Una respuesta: nuestro mito, la plurinacionalidad.
En estos tres momentos de la mecánica de la unidad nacional, mito y guerra mediante, lo que han buscado es fortalecer la idea de Un Estado Una Nación. Ya sea mediante el exterminio, la incorporación de olvido o la celebración multicultural, lo que se ha negado permanentemente son los derechos colectivos de los pueblos, de los múltiples que habitamos Chile.

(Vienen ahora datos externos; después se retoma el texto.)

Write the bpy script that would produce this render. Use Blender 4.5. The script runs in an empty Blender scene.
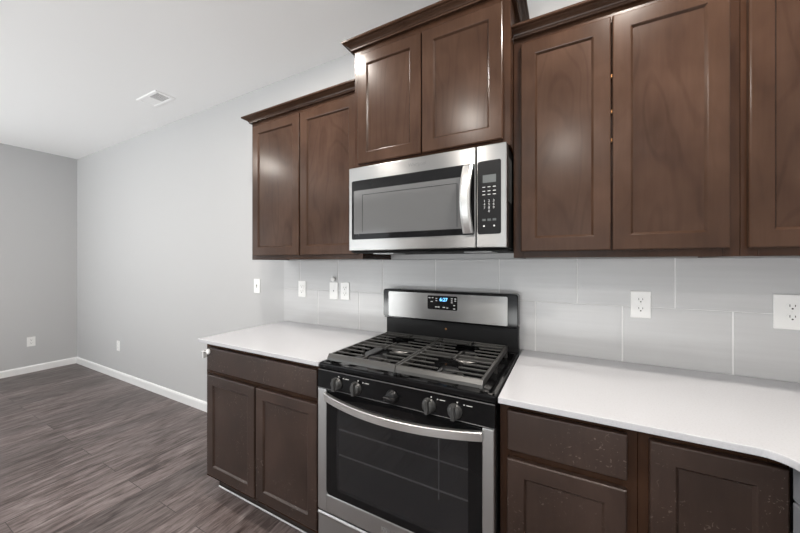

Este mito y esta guerra de unificación no dan más. En este momento constituyente, refundador, debemos ser capaces de construir otro mito, el de la plurinacionalidad. Acá se enclava un principio ético ineludible, reconocer la dignidad de los pueblos avasallados por la historia colonial, española y republicana. Ambas dimensiones del colonialismo, que han negado nuestra presencia pública y política, deben ser arrasadas para siempre.
Mito, sí, porque da impulso a nuestros quehaceres colectivos y cotidianos, mito como utopía latinoamericana, pero un nuevo mito, uno manchado de indianidad, de negritud, profundamente plurinacional, que busque e ilumine los recovecos, los espacios negados por la blanquitud y construirnos desde nuestro abigarramiento societal, desde los múltiples territorios y pueblos.
Asamblea Constituyente, sí, pero una Plurinacional, para superar Un Estado Una Nación, y construir un País de Países. Aceptar, por fin, el barroquismo que es Chile.